What is involved in getting plans done for my house?

Before you engage a designer/architect to prepare plans for your house it’s a good idea to write a client brief to document clearly your family’s requirements, objectives and budget of your project. This will hopefully provide the basis for a smoother and more timely design process. Details to consider include type and number of each room/space, any specific needs (i.e. boat storage, disabled access etc), preferred styling (traditional or contemporary), likes and dislikes, preferred ceiling heights, number of levels, aspects of an existing house that needs to remain or anything else that you would particularly like to convey to the designer. It is also a good idea to collect any images or photographs of houses that you like to incorporate any particular style elements in your design.
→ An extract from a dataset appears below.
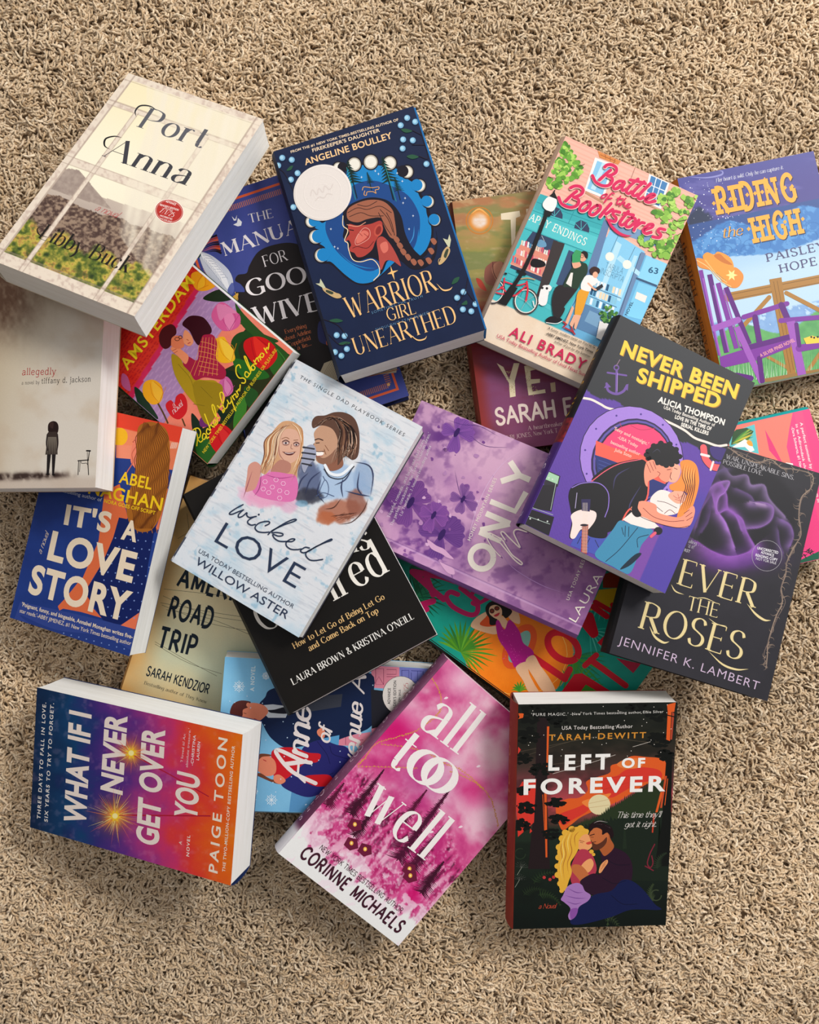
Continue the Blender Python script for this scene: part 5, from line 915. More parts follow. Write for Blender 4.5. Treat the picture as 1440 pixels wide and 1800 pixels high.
f.text('SARAH KENDZIOR', (140, 885), (412, 968), 40, '182430', 'monob').text('Bestselling author of They Knew', (132, 925), (405, 1010), 15, '182430', 'roman')
b.finish()

# ------------------------------------------------------------------ All the Cool Girls Get Fired
b = Book('fired', 'paperback_book', 'black paperback with white serif title ending in Fired, partly under the pale watercolour book', spine='0c0a0a', page=PAGE)
f = b.front.w(200, 830, 2.483)
f.bg(lambda X, Y, u, v: mixc('100e0c', '16120f', fbm(X * .01, Y * .01, 2)))
f.text('All the', (560, 260), (905, 90), 120, 'ece6dc', 'didot').text('Cool Girls', (560, 480), (1125, 330), 120, 'ece6dc', 'didot', .8).text('Get', (650, 705), (850, 600), 150, 'ece6dc', 'didot').text('Fired', (870, 612), (1205, 430), 165, 'ece6dc', 'didot')
f.text('How to Let Go of Being Let Go', (788, 772), (1185, 552), 27, 'dcb478', 'serifb').text('and Come Back on Top', (855, 782), (1158, 612), 27, 'dcb478', 'serifb').text("LAURA BROWN & KRISTINA O'NEILL", (783, 930), (1312, 638), 30, 'e8e4dc', 'serifb')
b.finish()

# ------------------------------------------------------------------ Wicked Love
b = Book('wicked', 'paperback_book', 'pale whitewashed-wood paperback with painted father and blonde girl, titled wicked LOVE', ink=INKM, spine='3c3c48')
f = b.front.w(300, 620, 3.13)
def bgf(X, Y, u, v):
    n = fbm(u * 9, v * 160, 3, 3); n2 = fbm(u * 6, v * 9, 5); n3 = fbm(u * 14 + 4, v * 60, 9)
    c = mixc('d2d4d8', 'e0e0e2', n2); c = mixc(c, 'b8bcc4', sstep(.58, .75, n) * .6); c = mixc(c, 'a8c4d4', sstep(.5, .75, n2) * .4 + sstep(.6, .78, n3) * .35 + sstep(.75, 1, v) * .15); c = mixc(c, '90b4c8', sstep(.7, .8, fbm(u * 20, v * 30, 12)) * .8)
    # watercolour washes of the two figures
    w1 = fbm(X * .03, Y * .03, 21)
    def wash(c, cx, cy, rx, ry, col, a, rot=0):
        dx, dy = X - cx, Y - cy; r = math.radians(rot); d = ((dx * math.cos(r) + dy * math.sin(r)) / rx) ** 2 + ((-dx * math.sin(r) + dy * math.cos(r)) / ry) ** 2
        return mixc(c, col, sstep(1.15, .55, d + (w1 - .5) * .9) * a)
    c = wash(c, 560, 760, 150, 90, 'dc8cb4', .8); c = wash(c, 470, 790, 110, 60, 'e4a4c0', .7, 20); c = wash(c, 600, 700, 90, 80, 'c464a0', .7); c = wash(c, 650, 830, 60, 60, 'd890b4', .5)
    c = wash(c, 900, 710, 190, 110, 'a4bcd8', .9, 10); c = wash(c, 760, 700, 70, 120, '4c5474', .8); c = wash(c, 1060, 700, 60, 110, '8ca4c4', .8); c = wash(c, 760, 790, 80, 50, '2c2c38', .8)
    c = wash(c, 930, 870, 130, 70, 'a86850', .9, -10); c = wash(c, 860, 910, 60, 40, 'b0603c', .8); c = wash(c, 1020, 830, 60, 80, '8c5444', .8); c = wash(c, 720, 830, 40, 20, '6c9cb8', .7)
    return c
f.bg(bgf, .0008)
f.text('THE SINGLE DAD PLAYBOOK SERIES', (708, 140), (1282, 462), 21, '24262c', 'sans', 1.35)
rnd = random.Random(5)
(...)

Getting plans completed for your home will vary depending on the requirements of your location, site and scope or type of build but can broadly be categorised as follows:


  1. Information Gathering – This involves collecting all relevant information about your house, the site and local planning requirements specific to your home and neighbourhood. It may require the engagement of specialist consultants which will give you and your designer key information to be considered when designing your home. Some of these will require a site visit to conduct studies or assessments. The type of consultants you may need to engage include, surveyors, soil tests, plumbing exploration, bushfire and flood studies, building certifiers and townplanners. If you are renovating an existing home, during this stage your designer will also need to measure up your existing home which will form the basis of your proposed house plans
  2. Design Concept – Your designer will prepare initial floor plans and design options for your consideration based on the information above combined with your design brief. During this phase, you would review the various options available to refine your initial brief to better understand which design options best suit your needs, budget and site.
  3. Draft Architectural Drawings – The final concept design is now progressed to finalising the architectural details of your house. These include external materials, window and door type, placement and style, minor refinements in floor plans. Your designer will prepare more detailed floor plans, window & door schedules, a site plan and elevations of each facade.
  4. Construction Drawings – With all architectural detailing settled, the services of another expert consultant is now engaged to complete engineering. They will provide structural information which, combined with the architectural drawings, will provide your builder all of the information he will require to price and construct your house. These plans along with all expert reports gathered to date will now be provided to a building certifer for a building approval.


The timeframe to complete plans for your house will vary depending on how quickly you work through the concept stage with your designer, local authority planning requirements and the individual workload of your designer and any consultants engaged. As a guide you should allow 2-3 months to work through all phases.